## EXERCISE OBJECTIVE
Copy every line that contains the string "picture" from the entries below.

++++ ENTRIES PROVIDED

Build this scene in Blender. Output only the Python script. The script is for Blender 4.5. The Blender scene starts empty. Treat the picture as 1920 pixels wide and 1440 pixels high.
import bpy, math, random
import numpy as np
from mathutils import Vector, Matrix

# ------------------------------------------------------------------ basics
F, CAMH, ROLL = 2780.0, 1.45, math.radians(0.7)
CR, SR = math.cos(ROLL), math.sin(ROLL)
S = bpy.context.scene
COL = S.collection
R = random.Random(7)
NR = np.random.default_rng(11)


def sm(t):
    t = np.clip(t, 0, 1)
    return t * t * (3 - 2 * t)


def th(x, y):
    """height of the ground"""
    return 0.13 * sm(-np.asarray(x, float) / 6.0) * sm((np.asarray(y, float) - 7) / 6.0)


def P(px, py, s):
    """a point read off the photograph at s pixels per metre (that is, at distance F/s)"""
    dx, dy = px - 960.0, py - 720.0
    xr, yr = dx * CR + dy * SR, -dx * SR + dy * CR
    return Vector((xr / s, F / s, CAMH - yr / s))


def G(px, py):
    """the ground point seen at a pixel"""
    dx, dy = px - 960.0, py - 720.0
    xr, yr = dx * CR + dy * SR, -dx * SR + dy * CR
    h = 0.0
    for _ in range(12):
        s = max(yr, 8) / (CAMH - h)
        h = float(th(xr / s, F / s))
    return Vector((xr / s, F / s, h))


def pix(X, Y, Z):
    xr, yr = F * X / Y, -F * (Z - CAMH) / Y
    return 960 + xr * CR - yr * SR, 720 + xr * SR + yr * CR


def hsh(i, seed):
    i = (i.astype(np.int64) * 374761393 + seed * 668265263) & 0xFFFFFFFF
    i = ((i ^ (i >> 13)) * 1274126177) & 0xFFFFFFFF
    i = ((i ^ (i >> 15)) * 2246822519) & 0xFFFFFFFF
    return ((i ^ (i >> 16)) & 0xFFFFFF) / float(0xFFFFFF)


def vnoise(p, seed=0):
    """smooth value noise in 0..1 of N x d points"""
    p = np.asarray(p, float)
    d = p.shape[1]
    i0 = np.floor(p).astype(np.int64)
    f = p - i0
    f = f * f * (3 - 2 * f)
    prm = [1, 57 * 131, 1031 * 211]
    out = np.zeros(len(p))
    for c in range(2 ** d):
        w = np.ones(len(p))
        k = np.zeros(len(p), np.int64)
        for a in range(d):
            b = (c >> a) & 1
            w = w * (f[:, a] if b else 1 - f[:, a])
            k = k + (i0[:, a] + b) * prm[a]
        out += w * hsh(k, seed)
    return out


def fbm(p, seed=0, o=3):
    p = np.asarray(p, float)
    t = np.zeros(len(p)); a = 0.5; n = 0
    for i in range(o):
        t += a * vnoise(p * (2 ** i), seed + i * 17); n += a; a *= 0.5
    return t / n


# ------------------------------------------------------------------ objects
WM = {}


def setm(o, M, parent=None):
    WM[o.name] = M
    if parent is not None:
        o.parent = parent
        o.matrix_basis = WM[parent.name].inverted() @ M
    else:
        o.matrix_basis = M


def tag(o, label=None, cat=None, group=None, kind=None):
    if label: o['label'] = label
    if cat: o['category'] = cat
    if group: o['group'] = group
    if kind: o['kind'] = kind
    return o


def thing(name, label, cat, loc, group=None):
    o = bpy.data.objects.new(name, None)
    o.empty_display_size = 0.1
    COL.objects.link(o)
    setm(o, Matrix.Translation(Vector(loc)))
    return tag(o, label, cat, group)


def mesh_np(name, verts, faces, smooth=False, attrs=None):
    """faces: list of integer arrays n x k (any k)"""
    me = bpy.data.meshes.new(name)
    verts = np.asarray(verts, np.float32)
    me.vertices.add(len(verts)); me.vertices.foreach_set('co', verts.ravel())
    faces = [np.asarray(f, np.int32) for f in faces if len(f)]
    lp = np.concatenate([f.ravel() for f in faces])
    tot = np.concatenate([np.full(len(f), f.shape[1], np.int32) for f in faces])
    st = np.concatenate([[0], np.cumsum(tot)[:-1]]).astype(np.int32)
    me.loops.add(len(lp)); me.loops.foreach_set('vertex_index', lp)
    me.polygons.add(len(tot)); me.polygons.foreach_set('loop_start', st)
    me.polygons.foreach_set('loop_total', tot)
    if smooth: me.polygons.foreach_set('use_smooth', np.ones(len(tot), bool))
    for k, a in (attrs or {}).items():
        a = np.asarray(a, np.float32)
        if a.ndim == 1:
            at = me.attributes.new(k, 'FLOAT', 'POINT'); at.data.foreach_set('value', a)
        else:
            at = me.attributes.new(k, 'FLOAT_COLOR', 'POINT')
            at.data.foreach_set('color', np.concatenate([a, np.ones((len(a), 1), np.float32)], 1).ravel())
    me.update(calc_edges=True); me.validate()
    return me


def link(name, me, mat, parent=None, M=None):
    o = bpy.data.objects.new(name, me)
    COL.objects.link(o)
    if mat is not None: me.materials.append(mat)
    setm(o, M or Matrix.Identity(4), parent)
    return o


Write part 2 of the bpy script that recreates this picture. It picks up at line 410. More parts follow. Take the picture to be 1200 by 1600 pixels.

++++++++

## OUTPUT
Build this scene in Blender. Output only the Python script. The script is for Blender 4.5. The Blender scene starts empty. Treat the picture as 1920 pixels wide and 1440 pixels high.
Write part 2 of the bpy script that recreates this picture. It picks up at line 410. More parts follow. Take the picture to be 1200 by 1600 pixels.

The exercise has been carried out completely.